> **YOUR TASK**
Reproduce nothing but the lines from the start of the material through the line that includes "C = sc.collection", both ends included, and omit every picture.

> **INFORMATION PROVIDED**

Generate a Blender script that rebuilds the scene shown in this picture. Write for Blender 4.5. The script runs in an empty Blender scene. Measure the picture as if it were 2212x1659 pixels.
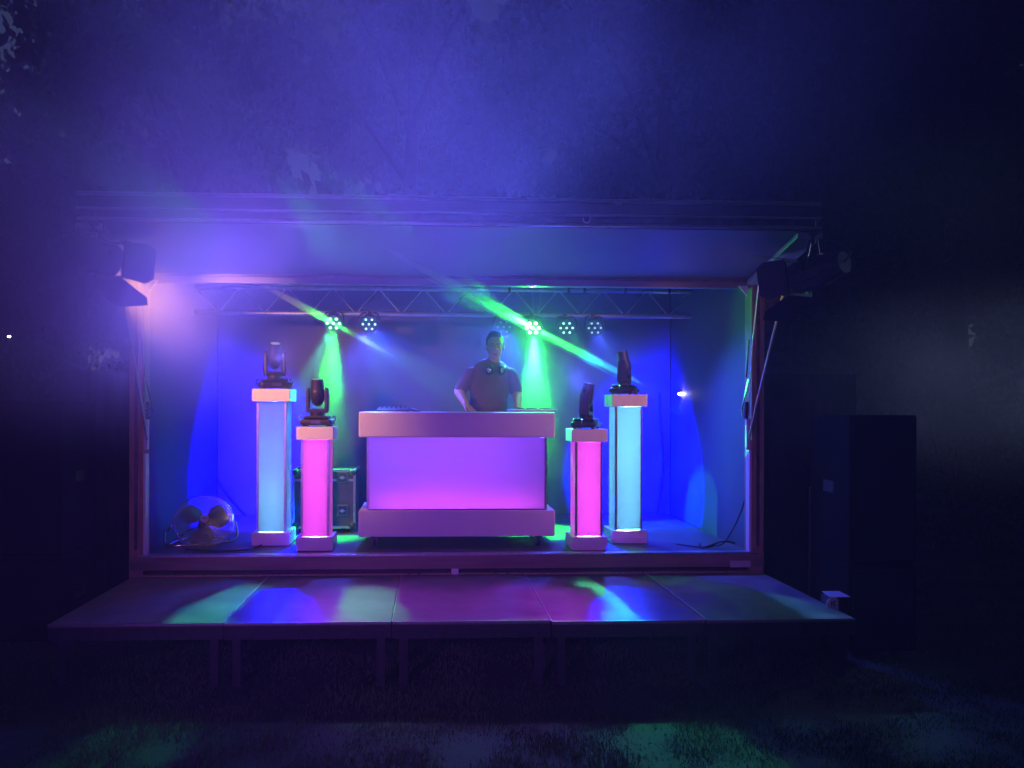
import bpy, bmesh, math, random
from mathutils import Vector, Matrix, Euler, noise
random.seed(7)
R = math.radians
sc = bpy.context.scene
C = sc.collection

# ------------------------------------------------------------------ camera
F, W2, CX, CY = 1650.0, 2212.0, 1005.0, 882.0
cam_d = bpy.data.cameras.new('camera')
cam = bpy.data.objects.new('camera', cam_d); C.objects.link(cam)
cam_d.sensor_width = 36; cam_d.lens = 36 * F / W2
cam_d.shift_x = (1106 - CX) / W2; cam_d.shift_y = (CY - 829.5) / W2
cam_d.clip_start = 0.05; cam_d.clip_end = 400
cam.location = (0, 0, 1.7)
RM = Matrix.Rotation(R(-2.6), 3, 'Z') @ Matrix.Rotation(R(90), 3, 'X') @ Matrix.Rotation(R(0.15), 3, 'Z')
cam.rotation_euler = RM.to_euler()
sc.camera = cam
def ray(px, py):
    return RM @ Vector(((px - CX) / F, -(py - CY) / F, -1))
def P(px, py, Y):            # photograph point at depth Y
    d = ray(px, py); return Vector((0, 0, 1.7)) + d * (Y / d.y)
def G(px, py, z):            # photograph point on the level z
    d = ray(px, py); return Vector((0, 0, 1.7)) + d * ((z - 1.7) / d.z)

# ------------------------------------------------------------------ world, exposure, sampling
w = bpy.data.worlds.new('World'); sc.world = w; w.use_nodes = True
nt = w.node_tree
sky = nt.nodes.new('ShaderNodeTexSky'); sky.sky_type = 'NISHITA'; sky.sun_disc = False
sky.sun_elevation = R(-3.0); sky.sun_rotation = R(330); sky.altitude = 50
hs = nt.nodes.new('ShaderNodeHueSaturation'); hs.inputs['Saturation'].default_value = 0.55
nt.links.new(sky.outputs[0], hs.inputs['Color'])
mx = nt.nodes.new('ShaderNodeMix'); mx.data_type = 'RGBA'; mx.blend_type = 'MULTIPLY'; mx.inputs[0].default_value = 1
mx.inputs[7].default_value = (.7, .9, 1.6, 1)
nt.links.new(hs.outputs[0], mx.inputs[6]); nt.links.new(mx.outputs[2], nt.nodes['Background'].inputs[0])
nt.nodes['Background'].inputs[1].default_value = 0.1
vs = sc.view_settings
vs.view_transform = 'Standard'; vs.look = 'None'; vs.exposure = 1.5; vs.gamma = 1; vs.use_curve_mapping = False
cy = sc.cycles
cy.use_denoising = True; cy.denoiser = 'OPENIMAGEDENOISE'
cy.max_bounces = 5; cy.diffuse_bounces = 3; cy.glossy_bounces = 2; cy.transmission_bounces = 4
cy.volume_bounces = 0; cy.transparent_max_bounces = 8
cy.sample_clamp_indirect = 2.0; cy.caustics_reflective = False; cy.caustics_refractive = False
cy.use_adaptive_sampling = True; cy.adaptive_threshold = 0.01
cy.volume_step_rate = 1.0; cy.volume_max_steps = 128

# ------------------------------------------------------------------ helpers
MAT = {}
def mat(name, col=(.5, .5, .5), rough=.6, metal=0, emit=None, es=0, vary=0, scale=8, bump=0, spec=.5, stretch=None):
    if name in MAT: return MAT[name]
    m = bpy.data.materials.new(name); m.use_nodes = True
    n = m.node_tree.nodes; L = m.node_tree.links; b = n['Principled BSDF']
    b.inputs['Base Color'].default_value = (*col, 1); b.inputs['Roughness'].default_value = rough
    b.inputs['Metallic'].default_value = metal; b.inputs['Specular IOR Level'].default_value = spec
    if emit: b.inputs['Emission Color'].default_value = (*emit, 1); b.inputs['Emission Strength'].default_value = es
    if vary or bump:
        tc = n.new('ShaderNodeTexCoord'); mp = n.new('ShaderNodeMapping')
        if stretch: mp.inputs['Scale'].default_value = stretch
        nz = n.new('ShaderNodeTexNoise'); nz.inputs['Scale'].default_value = scale; nz.inputs['Detail'].default_value = 5
        L.new(tc.outputs['Object'], mp.inputs[0]); L.new(mp.outputs[0], nz.inputs['Vector'])
        if vary:
            cr = n.new('ShaderNodeValToRGB')
            cr.color_ramp.elements[0].position = .3; cr.color_ramp.elements[1].position = .7
            cr.color_ramp.elements[0].color = (*[c * (1 - vary) for c in col], 1)
            cr.color_ramp.elements[1].color = (*[min(1, c * (1 + vary)) for c in col], 1)
            L.new(nz.outputs[0], cr.inputs[0]); L.new(cr.outputs[0], b.inputs['Base Color'])
            mr = n.new('ShaderNodeMapRange'); mr.inputs[3].default_value = max(0, rough - .12); mr.inputs[4].default_value = min(1, rough + .12)
            L.new(nz.outputs[0], mr.inputs[0]); L.new(mr.outputs[0], b.inputs['Roughness'])
        if bump:
            bp = n.new('ShaderNodeBump'); bp.inputs['Strength'].default_value = bump; bp.inputs['Distance'].default_value = .01
            L.new(nz.outputs[0], bp.inputs['Height']); L.new(bp.outputs[0], b.inputs['Normal'])
    MAT[name] = m; return m

def obj(name, bm, m, parent=None, smooth=False, bevel=0):
    me = bpy.data.meshes.new(name); bm.to_mesh(me); bm.free()
    me.materials.append(m)
    if smooth:
        for p in me.polygons: p.use_smooth = True
    o = bpy.data.objects.new(name, me); C.objects.link(o)
    if parent: o.parent = parent
    if bevel:
        b = o.modifiers.new('bevel', 'BEVEL'); b.width = bevel; b.segments = 2; b.limit_method = 'ANGLE'
    return o
def thing(name, label, cat, loc=(0, 0, 0), rz=0, group=None, rot=None):
    o = bpy.data.objects.new(name, None); C.objects.link(o); o.empty_display_size = .1
    o.location = loc; o.rotation_euler = rot if rot else (0, 0, rz)
    o['label'] = label; o['category'] = cat
    if group: o['group'] = group
    return o
def tag(o, label=None, cat=None, group=None, kind=None):
    if label: o['label'] = label
    if cat: o['category'] = cat
    if group: o['group'] = group
    if kind: o['kind'] = kind
    return o
def copy_tree(o, parent=None):
    c = o.copy(); C.objects.link(c)
    if parent is not None: c.parent = parent
    for ch in list(o.children): copy_tree(ch, c)
    return c
def B(): return bmesh.new()
def box(bm, c, s, M=None):
    T = Matrix.Translation(Vector(c)) @ (M.to_4x4() if M else Matrix.Identity(4)) @ Matrix.Diagonal((s[0], s[1], s[2], 1))
    bmesh.ops.create_cube(bm, size=1, matrix=T); return bm
def bb(bm, a, b):            # box from two corners
    return box(bm, [(a[i] + b[i]) / 2 for i in range(3)], [abs(b[i] - a[i]) for i in range(3)])
def align(d):
    return Vector(d).normalized().to_track_quat('Z', 'Y').to_matrix().to_4x4()
def cyl(bm, a, b, r, r2=None, seg=14, caps=True):
    a, b = Vector(a), Vector(b); d = b - a
    bmesh.ops.create_cone(bm, cap_ends=caps, segments=seg, radius1=r, radius2=r if r2 is None else r2, depth=d.length,
                          matrix=Matrix.Translation((a + b) / 2) @ align(d)); return bm
def ball(bm, c, s, M=None, sub=3):
    T = Matrix.Translation(Vector(c)) @ (M.to_4x4() if M else Matrix.Identity(4)) @ Matrix.Diagonal((s[0], s[1], s[2], 1))
    bmesh.ops.create_icosphere(bm, subdivisions=sub, radius=1, matrix=T); return bm
def tube(bm, pts, r, seg=8, closed=False):
    pts = [Vector(p) for p in pts]; n = len(pts); rings = []; prev = None
    for i, p in enumerate(pts):
        t = (pts[(i + 1) % n] - pts[i - 1]) if closed else (pts[min(i + 1, n - 1)] - pts[max(i - 1, 0)])
        t.normalize()
        if prev is None:
            u = t.orthogonal().normalized()
        else:
            u = prev - t * prev.dot(t); u.normalize()
        prev = u; v = t.cross(u)
        rr = r[i] if isinstance(r, (list, tuple)) else r
        rings.append([bm.verts.new(p + (u * math.cos(2 * math.pi * k / seg) + v * math.sin(2 * math.pi * k / seg)) * rr) for k in range(seg)])
    for i in range(n if closed else n - 1):
        A, Bq = rings[i], rings[(i + 1) % n]
        for k in range(seg): bm.faces.new((A[k], A[(k + 1) % seg], Bq[(k + 1) % seg], Bq[k]))
    if not closed:
        bm.faces.new(rings[0][::-1]); bm.faces.new(rings[-1])
    return bm
def spline(pts, n=8):
    pts = [Vector(p) for p in pts]; out = []
    for i in range(len(pts) - 1):
        p0, p1, p2, p3 = pts[max(i - 1, 0)], pts[i], pts[i + 1], pts[min(i + 2, len(pts) - 1)]
        for k in range(n):
            t = k / n
            out.append(.5 * ((2 * p1) + (p2 - p0) * t + (2 * p0 - 5 * p1 + 4 * p2 - p3) * t * t + (3 * p1 - p0 - 3 * p2 + p3) * t ** 3))
    out.append(pts[-1]); return out
def prism(bm, pts, d):       # polygon pts extruded by vector d
    d = Vector(d); a = [bm.verts.new(p) for p in pts]; b = [bm.verts.new(Vector(p) + d) for p in pts]; n = len(pts)
    bm.faces.new(a); bm.faces.new(b[::-1])
    for i in range(n): bm.faces.new((a[i], b[i], b[(i + 1) % n], a[(i + 1) % n]))
    bmesh.ops.recalc_face_normals(bm, faces=bm.faces); return bm
def lamp(name, kind, loc, target, col, e, parent=None, **k):
    l = bpy.data.lights.new(name, kind); l.color = col; l.energy = e
    for a, v in k.items(): setattr(l, a, v)
    o = bpy.data.objects.new(name, l); C.objects.link(o)
    q = (Vector(target) - Vector(loc)).to_track_quat('-Z', 'Y').to_matrix().to_4x4()
    m = Matrix.Translation(Vector(loc)) @ q
    bpy.context.view_layer.update()
    if parent:
        o.parent = parent; o.matrix_local = world_of(parent).inverted() @ m
    else: o.matrix_local = m
    return o
def world_of(o):
    m = o.matrix_basis.copy()
    while o.parent: o = o.parent; m = o.matrix_basis @ m
    return m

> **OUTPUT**
Generate a Blender script that rebuilds the scene shown in this picture. Write for Blender 4.5. The script runs in an empty Blender scene. Measure the picture as if it were 2212x1659 pixels.
import bpy, bmesh, math, random
from mathutils import Vector, Matrix, Euler, noise
random.seed(7)
R = math.radians
sc = bpy.context.scene
C = sc.collection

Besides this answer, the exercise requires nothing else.